● **Written task**
Transcribe the data in full and exactly, omitting any pictures.

_ _ _ _

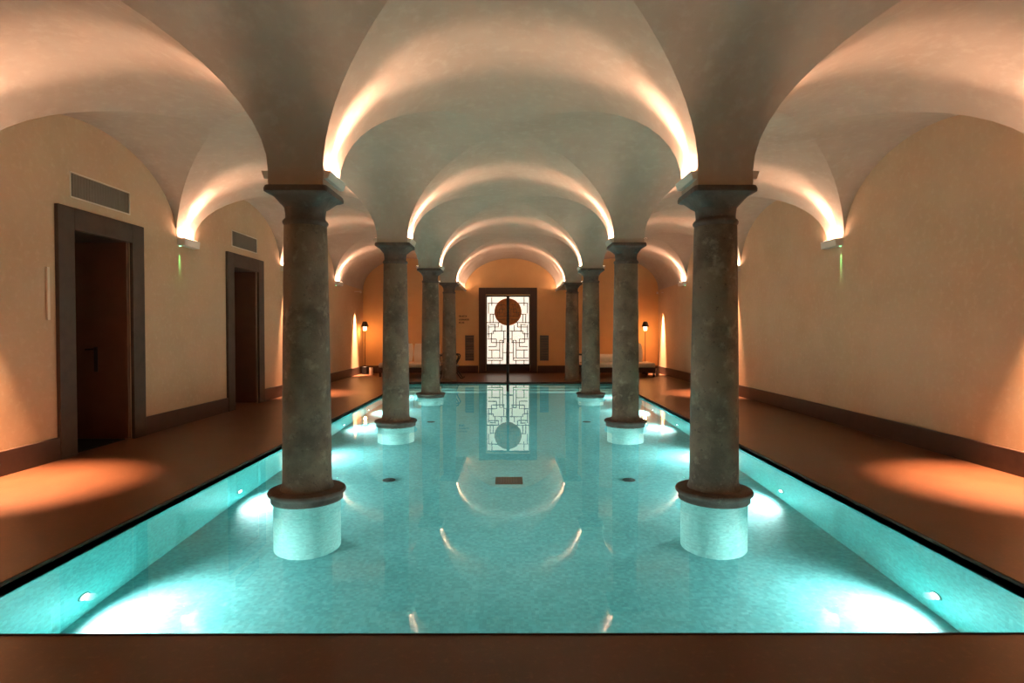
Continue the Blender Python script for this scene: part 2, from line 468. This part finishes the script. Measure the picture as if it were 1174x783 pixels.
# wall corbels: shelf against each side wall at every row
wr = {1.13: 'out of sight beside the camera', 5.0: 'level with the nearest columns', 8.87: 'level with the second columns', 12.74: 'level with the third columns', 16.61: 'level with the rearmost columns'}
for y in ROWS[1:]:
    for x in (-XW, XW):
        s_ = 'left' if x < 0 else 'right'; sx = 1 if x < 0 else -1
        t = ledge_light(x, y, sx, 'plaster corbel light on the %s wall, %s' % (s_, wr[y]), UP_WALL, spring(y)+.004, .42, 'corbel lights on the side walls', .12, .11)
        if y in (8.87, 16.61):
            MB().box(min(.006*sx,.026*sx), -.17, -.120, max(.006*sx,.026*sx), -.15, -.109).build('green_indicator', M['green'], t)
            spot('green_light', (.022*sx, -.16, -.13), (-.03*sx, -.155, -.75), 60 if y < 10 else 14, (.2, 1, .30), 16, 1.0, .004, t)
        if y in (5.0, 12.74):
            MB().lathe([(.030, -.10), (.030, -.165), (.024, -.165), (.022, -.145)], cx=.10*sx, n=20).build('downlight_can', M['black'], t)
            spot('downlight', (.10*sx, 0, -.19), (.42*sx, .22, -2.8), DOWN_E*(6.5 if y == 5.0 else 4.0), DOWN_COL, 50, 1.0, .02, t)
    # nothing above the rearmost pair but the wall downlights
for x in (-1, 1):
    s_ = 'left' if x < 0 else 'right'
    t = ledge_light(x*(XC-HB), 18.17, -x, 'long plaster uplight ledge under the last barrel vault, %s of the lattice door' % s_, UP_E*.24, spring(18.2)+.004, 2.60)
    for dy in (-.85, .85):
        uplight_pair(t, -x*.034, dy, -x, UP_E*.24)
for x, yy in ((-XW, 18.45), (XW, 18.85)):
    sx = 1 if x < 0 else -1; s_ = 'left' if x < 0 else 'right'
    t = thing('wall_downlight', 'small downlight can high on the %s wall in the far corner' % s_, 'light', (x, yy, 2.80))
    MB().lathe([(.026, .0), (.026, -.07), (.021, -.07), (.019, -.05)], cx=.20*sx, n=20).build('can', M['ledge'], t)
    MB().box(min(0, .06*sx), -.012, -.03, max(0, .20*sx), .012, -.01).build('bracket', M['ledge'], t)
    spot('downlight', (.20*sx, 0, -.08), (.02*sx, 0, -2.5), DOWN_E*9, DOWN_COL, 26, 1.0, .02, t)
# floor spots that make the bright pools of light near the camera
# ------------------------------------------------------------------ underwater lamps
lampy = [3.84, 6.06, 7.80, 9.85, 11.55, 13.85]
for k, y in enumerate(lampy):
    for sx in (-1, 1):
        s_ = 'left' if sx < 0 else 'right'
        nm = ['nearest', 'second', 'third', 'fourth', 'fifth', 'sixth'][k]
        t = thing('underwater_light', 'round white underwater lamp in the %s pool wall, %s of the row from the front' % (s_, nm), 'light', (sx*XP, y, -.87), group='underwater lamps along the pool sides')
        def disc(r0, r1, r2, d0, d1, n=28):
            mb = MB(); R = []
            for r, d in ((r0, d0), (r1, d1), (r2, d1)):
                R.append([(-sx*d, r*math.cos(2*PI*i/n), r*math.sin(2*PI*i/n)) for i in range(n)])
            return mb.rings(R)
        disc(.050, .048, .036, 0, .012).build('rim', M['steel'], t)
        disc(.035, .035, .02, .010, .015).build('lens', M['poollens'], t)
        spot('pool_light', (-sx*.05, 0, 0), (-sx*1.0, 0, -.20), POOL_E*2.1, POOL_COL, 150, 1.0, .04, t)
        spot('pool_light', (-sx*.05, 0, 0), (-sx*1.0, 0, -.55), POOL_E*.45, POOL_COL, 100, 1.0, .04, t)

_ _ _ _

● **The solution**
Continue the Blender Python script for this scene: part 2, from line 468. This part finishes the script. Measure the picture as if it were 1174x783 pixels.
# wall corbels: shelf against each side wall at every row
wr = {1.13: 'out of sight beside the camera', 5.0: 'level with the nearest columns', 8.87: 'level with the second columns', 12.74: 'level with the third columns', 16.61: 'level with the rearmost columns'}
for y in ROWS[1:]:
    for x in (-XW, XW):
        s_ = 'left' if x < 0 else 'right'; sx = 1 if x < 0 else -1
        t = ledge_light(x, y, sx, 'plaster corbel light on the %s wall, %s' % (s_, wr[y]), UP_WALL, spring(y)+.004, .42, 'corbel lights on the side walls', .12, .11)
        if y in (8.87, 16.61):
            MB().box(min(.006*sx,.026*sx), -.17, -.120, max(.006*sx,.026*sx), -.15, -.109).build('green_indicator', M['green'], t)
            spot('green_light', (.022*sx, -.16, -.13), (-.03*sx, -.155, -.75), 60 if y < 10 else 14, (.2, 1, .30), 16, 1.0, .004, t)
        if y in (5.0, 12.74):
            MB().lathe([(.030, -.10), (.030, -.165), (.024, -.165), (.022, -.145)], cx=.10*sx, n=20).build('downlight_can', M['black'], t)
            spot('downlight', (.10*sx, 0, -.19), (.42*sx, .22, -2.8), DOWN_E*(6.5 if y == 5.0 else 4.0), DOWN_COL, 50, 1.0, .02, t)
    # nothing above the rearmost pair but the wall downlights
for x in (-1, 1):
    s_ = 'left' if x < 0 else 'right'
    t = ledge_light(x*(XC-HB), 18.17, -x, 'long plaster uplight ledge under the last barrel vault, %s of the lattice door' % s_, UP_E*.24, spring(18.2)+.004, 2.60)
    for dy in (-.85, .85):
        uplight_pair(t, -x*.034, dy, -x, UP_E*.24)
for x, yy in ((-XW, 18.45), (XW, 18.85)):
    sx = 1 if x < 0 else -1; s_ = 'left' if x < 0 else 'right'
    t = thing('wall_downlight', 'small downlight can high on the %s wall in the far corner' % s_, 'light', (x, yy, 2.80))
    MB().lathe([(.026, .0), (.026, -.07), (.021, -.07), (.019, -.05)], cx=.20*sx, n=20).build('can', M['ledge'], t)
    MB().box(min(0, .06*sx), -.012, -.03, max(0, .20*sx), .012, -.01).build('bracket', M['ledge'], t)
    spot('downlight', (.20*sx, 0, -.08), (.02*sx, 0, -2.5), DOWN_E*9, DOWN_COL, 26, 1.0, .02, t)
# floor spots that make the bright pools of light near the camera
# ------------------------------------------------------------------ underwater lamps
lampy = [3.84, 6.06, 7.80, 9.85, 11.55, 13.85]
for k, y in enumerate(lampy):
    for sx in (-1, 1):
        s_ = 'left' if sx < 0 else 'right'
        nm = ['nearest', 'second', 'third', 'fourth', 'fifth', 'sixth'][k]
        t = thing('underwater_light', 'round white underwater lamp in the %s pool wall, %s of the row from the front' % (s_, nm), 'light', (sx*XP, y, -.87), group='underwater lamps along the pool sides')
        def disc(r0, r1, r2, d0, d1, n=28):
            mb = MB(); R = []
            for r, d in ((r0, d0), (r1, d1), (r2, d1)):
                R.append([(-sx*d, r*math.cos(2*PI*i/n), r*math.sin(2*PI*i/n)) for i in range(n)])
            return mb.rings(R)
        disc(.050, .048, .036, 0, .012).build('rim', M['steel'], t)
        disc(.035, .035, .02, .010, .015).build('lens', M['poollens'], t)
        spot('pool_light', (-sx*.05, 0, 0), (-sx*1.0, 0, -.20), POOL_E*2.1, POOL_COL, 150, 1.0, .04, t)
        spot('pool_light', (-sx*.05, 0, 0), (-sx*1.0, 0, -.55), POOL_E*.45, POOL_COL, 100, 1.0, .04, t)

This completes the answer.